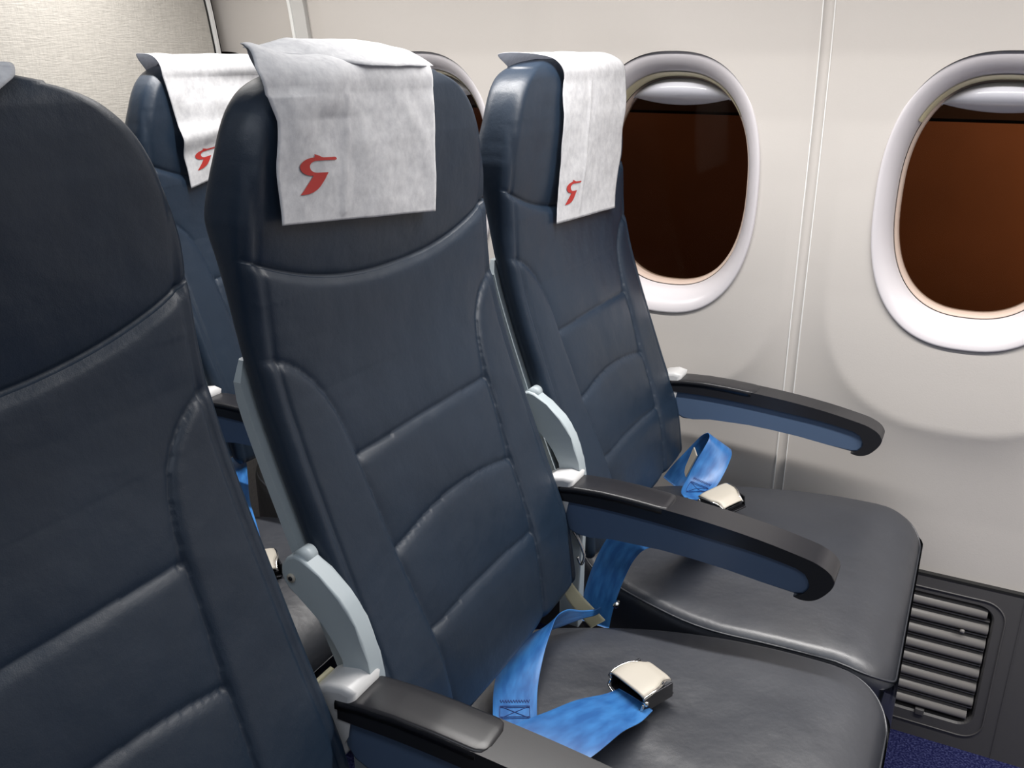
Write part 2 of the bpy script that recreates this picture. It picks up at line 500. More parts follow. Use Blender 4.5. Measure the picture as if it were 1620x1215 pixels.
edge_strip('trim_6', 0.0012, 0.009, -1.505, 0.012, M['trimwhite'])

# floor, dado, other walls, ceiling and bins
struct(box('floor', -1.55, 2.2, -1.75, 1.62, -0.03, 0.0, M['carpet']))
struct(box('wall_left', -1.55, 2.2, -1.78, -1.75, 0.0, 2.15, M['wall']))
struct(box('wall_front', 2.2, 2.23, -1.78, 1.62, 0.0, 2.15, M['wall']))
struct(box('ceiling', -1.55, 2.23, -1.78, 1.62, 2.15, 2.18, M['ceil']))
struct(box('wall_outer', -1.55, 2.23, 1.602, 1.62, -0.03, 0.72, M['black']))
struct(box('wall_upper', 1.25, 2.2, 1.56, 1.59, 0.34, 1.6, M['wall']))
bm = bmesh.new()
pts = [(0.78, 1.66), (0.82, 1.60), (1.44, 1.60), (1.50, 1.64), (1.50, 2.14), (0.9, 2.14), (0.74, 1.9)]
for x in (-1.49, 2.19):
    pass
a = [bm.verts.new((-1.49, y, z)) for y, z in pts]; b = [bm.verts.new((2.19, y, z)) for y, z in pts]
bm.faces.new(a); bm.faces.new(b[::-1])
for i in range(len(pts)): bm.faces.new((a[i], b[i], b[(i + 1) % len(pts)], a[(i + 1) % len(pts)]))
o = bm_obj('overhead_bin', bm, M['ceil'], smooth=False); o['label'] = 'long white overhead luggage bin above the window seats'; o['category'] = 'luggage bin'
bm = bmesh.new()
a = [bm.verts.new((-1.49, -y - 0.15, z)) for y, z in pts]; b = [bm.verts.new((2.19, -y - 0.15, z)) for y, z in pts]
bm.faces.new(a); bm.faces.new(b[::-1])
for i in range(len(pts)): bm.faces.new((a[i], b[i], b[(i + 1) % len(pts)], a[(i + 1) % len(pts)]))
o = bm_obj('overhead_bin', bm, M['ceil'], smooth=False); o['label'] = 'long white overhead luggage bin across the aisle'; o['category'] = 'luggage bin'

# dado panel with air return grille
def dado():
    y = 1.558
    bm = bmesh.new()
    gx0, gx1, gz0, gz1 = -0.42, 0.130, 0.052, 0.305
    # panel with rounded hole: build ring between outer rect & rounded rect
    def rr(x0, x1, z0, z1, r, k=8):
        out = []
        for (cx, cz, a0) in ((x1 - r, z1 - r, 0), (x0 + r, z1 - r, 90), (x0 + r, z0 + r, 180), (x1 - r, z0 + r, 270)):
            for i in range(k + 1):
                a = math.radians(a0 + 90 * i / k); out.append((cx + r * math.cos(a), cz + r * math.sin(a)))
        return out
    hole = rr(gx0, gx1, gz0, gz1, 0.028)
    n = len(hole)
    cxm, czm = (gx0 + gx1) / 2, (gz0 + gz1) / 2
    # outer boundary points matched by projecting on big rect
    X0, X1, Z0, Z1 = -1.49, 2.19, 0.0, 0.338
    outer = []
    q = n // 4
    for idx, (x, z) in enumerate(hole):
        side = idx // q
        cor = [(X1, Z1), (X0, Z1), (X0, Z0), (X1, Z0)][side]
        i = idx % q
        if i == 0: outer.append((x if side in (1, 3) else cor[0], z if side in (0, 2) else cor[1]))
        elif i == q - 1: outer.append((x if side in (0, 2) else cor[0], z if side in (1, 3) else cor[1]))
        else:
            outer.append(cor)
    rows = [(outer, y), (hole, y), (rr(gx0 + .003, gx1 - .003, gz0 + .003, gz1 - .003, 0.026), y + 0.004), (rr(gx0 + .005, gx1 - .005, gz0 + .005, gz1 - .005, 0.024), y + 0.022)]
    vr = [[bm.verts.new((x, yy, z)) for x, z in pts] for pts, yy in rows]
    for r in range(3):
        for i in range(n):
            try: bm.faces.new((vr[r][i], vr[r][(i + 1) % n], vr[r + 1][(i + 1) % n], vr[r + 1][i]))
            except Exception: pass
    bmesh.ops.remove_doubles(bm, verts=bm.verts, dist=1e-5)
    o = bm_obj('baseboard_right', bm, M['dado'], smooth=False)
    struct(o)
    # raised outer rib of the grille frame
    hr = rr(gx0 - .016, gx1 + .016, gz0 - .022, gz1 + .010, 0.036)
    root = empty('air_grille', (0, y, 0.0), 'dark grey slatted air return grille low on the cabin wall', 'air grille')
    tube('frame_rib', [(x, -0.0002, z) for x, z in hr], 0.0016, M['dado'], root, 6, 1, closed=True)
    box('back_plate', gx0 + .004, gx1 - .004, 0.0215, 0.0235, gz0 + .004, gz1 - .004, M['black'], root)
    zc = gz1 - 0.018
    for i in range(8):
        # rounded bar
        prof = [(0.004, -0.009), (-0.001, -0.0085), (-0.004, -0.004), (-0.0045, 0.001), (-0.002, 0.006), (0.006, 0.010), (0.014, 0.0115), (0.014, 0.0085), (0.006, 0.003)]
        zz = zc - i * 0.0305
        if zz - 0.009 < gz0 + 0.004: break
        V = []; F = []; inset = 0.012 if i in (0, 7) else 0.006
        for x in (gx0 + inset, gx1 - inset):
            for (yy, dz) in prof: V.append((x, yy + 0.004, zz + dz))
        k = len(prof)
        for j in range(k): F.append((j, (j + 1) % k, k + (j + 1) % k, k + j))
        F.append(tuple(range(k))[::-1]); F.append(tuple(range(k, 2 * k)))
        mesh_obj('slat', V, F, M['slat'], root)
        if zz - 0.0175 > gz0 + 0.006:
            box('thin_slat', gx0 + .006, gx1 - .006, 0.006, 0.016, zz - 0.0155, zz - 0.0135, M['slat'], root)
    bm = bmesh.new(); bmesh.ops.create_cone(bm, cap_ends=True, segments=16, radius1=0.0045, radius2=0.0035, depth=0.004, matrix=Matrix.Translation((0.085, 0.0, 0.245)) @ Matrix.Rotation(PI / 2, 4, 'X'))
    bm_obj('screw', bm, M['slat'], root)
    box('latch', 0.034, 0.050, -0.003, 0.008, 0.049, 0.062, M['dado'], root, bev=0.002)
    # grille position is world aligned in y, slats are drawn in local x/z
    struct(box('trim_7', -1.49, 2.19, 1.5575, 1.595, 0.3375, 0.3425, M['black']))
    vs = box('trim_8', 0.168, 0.1695, 1.5570, 1.559, 0.0, 0.335, M['dado']); struct(vs)
dado()

# ------------------------------------------------------------------ outside: apron and a lit hangar front
struct(box('ground', -40, 40, 2.4, 40, -3.3, -3.2, M['apron']))
hg = empty('terminal_building', (0, 12, -3.2), 'dim orange lit building wall seen out of the dark cabin windows', 'building')
box('facade', -30, 30, 0, 1.0, 0, 3.66, M['facade'], hg)
box('upper_band', -30, 30, -0.05, 1.0, 3.70, 9, M['apron'], hg)
box('band_joint', -30, 30, 0.02, 1.0, 3.66, 3.70, M['black'], hg)
def lamp(loc, aim, power, color, size):
    d = bpy.data.lights.new('sodium_floodlight', 'SPOT'); d.energy = power; d.color = color; d.shadow_soft_size = 0.2
    d.spot_size = math.radians(size); d.spot_blend = 1.0
    o = bpy.data.objects.new('sodium_floodlight', d); COL.objects.link(o); o.location = loc
    o.rotation_euler = (Vector(aim) - Vector(loc)).to_track_quat('-Z', 'Y').to_euler(); return o
lamp((4.5, 7.5, 3.5), (2.2, 12, 1.2), 1300, (1.0, 0.42, 0.18), 62)
lamp((-5.0, 6.5, 3.5), (-5.0, 12, -0.8), 150, (1.0, 0.42, 0.2), 75)

# ------------------------------------------------------------------ seat backrest
XF = [(.40, -.39), (.5, -.402), (.62, -.428), (.72, -.468), (.83, -.508), (.90, -.531), (.95, -.542), (1.0, -.546), (1.12, -.546), (1.17, -.552), (1.20, -.560)]
def xf(z):
    # smoothed profile
    return (lerp_tab(XF, z - 0.02) + 2 * lerp_tab(XF, z) + lerp_tab(XF, z + 0.02)) / 4
TH = [(.5, .035), (.93, .036), (.98, .050), (1.03, .064), (1.08, .064), (1.12, .058), (1.2, .054)]
WT = [(.5, .205), (.53, .213), (.60, .215), (1.0, .215), (1.04, .213), (1.07, .209), (1.10, .203), (1.125, .195), (1.145, .185), (1.162, .170), (1.175, .150), (1.183, .128), (1.189, .100), (1.193, .06)]
BOL = [(.208, .940), (.198, .938), (.185, .932), (.170, .921), (.158, .908), (.148, .893), (.140, .872), (.1355, .85), (.133, .825), (.130, .78), (.126, .72), (.121, .66), (.115, .60), (.108, .50)]
def bol_sd(y, z):
    """signed distance from bolster seam; + towards seat middle"""
    best = 1e9; sg = 1
    for (a, b), (c, d) in zip(BOL, BOL[1:]):
        dx, dz = c - a, d - b; l2 = dx * dx + dz * dz
        t = max(0, min(1, ((y - a) * dx + (z - b) * dz) / l2))
        ex, ez = y - a - dx * t, z - b - dz * t
        dd = math.hypot(ex, ez)
        if dd < best:
            best = dd; cr = dx * ez - dz * ex
            sg = 1 if cr > 0 else -1
    return best * -sg
def hz(k, y):
    u = abs(y) / 0.13
    if k == 0: return .8245 + 0.003 * (1 - u * u)
    if k == 1: return .723 + 0.017 * (1 - u * u)
    return .633 + 0.007 * (1 - u * u)
def headz(y): return .988 + .037 * min(1.15, abs(y) / .2) ** 2.3
def e(x): return math.exp(-x)
def disp(y, z):
    ay = abs(y); h = 0.0
    zs = headz(y)
    if z > zs: h += -0.0085 * e((z - zs) / 0.036)
    else: h += -0.0036 * e((zs - z) / 0.007)
    h += -0.0022 * e(((z - zs) / 0.0046) ** 2)
    d = abs(ay - 0.1985)
    h += -0.0022 * e((d / 0.0035) ** 2) - 0.0022 * e(d / 0.012)
    if z < 0.99:
        s = bol_sd(ay, z)
        if s > 0: h += -0.0046 * e(s / 0.022)
        else: h += -0.0028 * e(-s / 0.006)
        h += -0.0012 * e((s / 0.0046) ** 2)
        if s > -0.004 and z < 0.90:
            m = sm(s, -0.002, 0.006)
            for k in range(3):
                q = z - hz(k, y)
                if q > 0: h += m * (-0.0044 * e(q / 0.024))
                else: h += m * (-0.0026 * e(-q / 0.0055))
                h += m * -0.0012 * e((q / 0.0044) ** 2)
    h += 0.0014 * noise.noise((y * 14, z * 9, 3.1)) + 0.0004 * noise.noise((y * 40, z * 35, 1.1))
    h += -0.006 * sm(z, 0.60, 0.50)
    return h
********
=== STATED TASK ===
Your task is to return the lines above, from the first one up to and including the line containing "-1.505, 0.012, M['trimwhite'])", minus any pictures.

=== RESPONSE TO THIS EXERCISE ===
Write part 2 of the bpy script that recreates this picture. It picks up at line 500. More parts follow. Use Blender 4.5. Measure the picture as if it were 1620x1215 pixels.
edge_strip('trim_6', 0.0012, 0.009, -1.505, 0.012, M['trimwhite'])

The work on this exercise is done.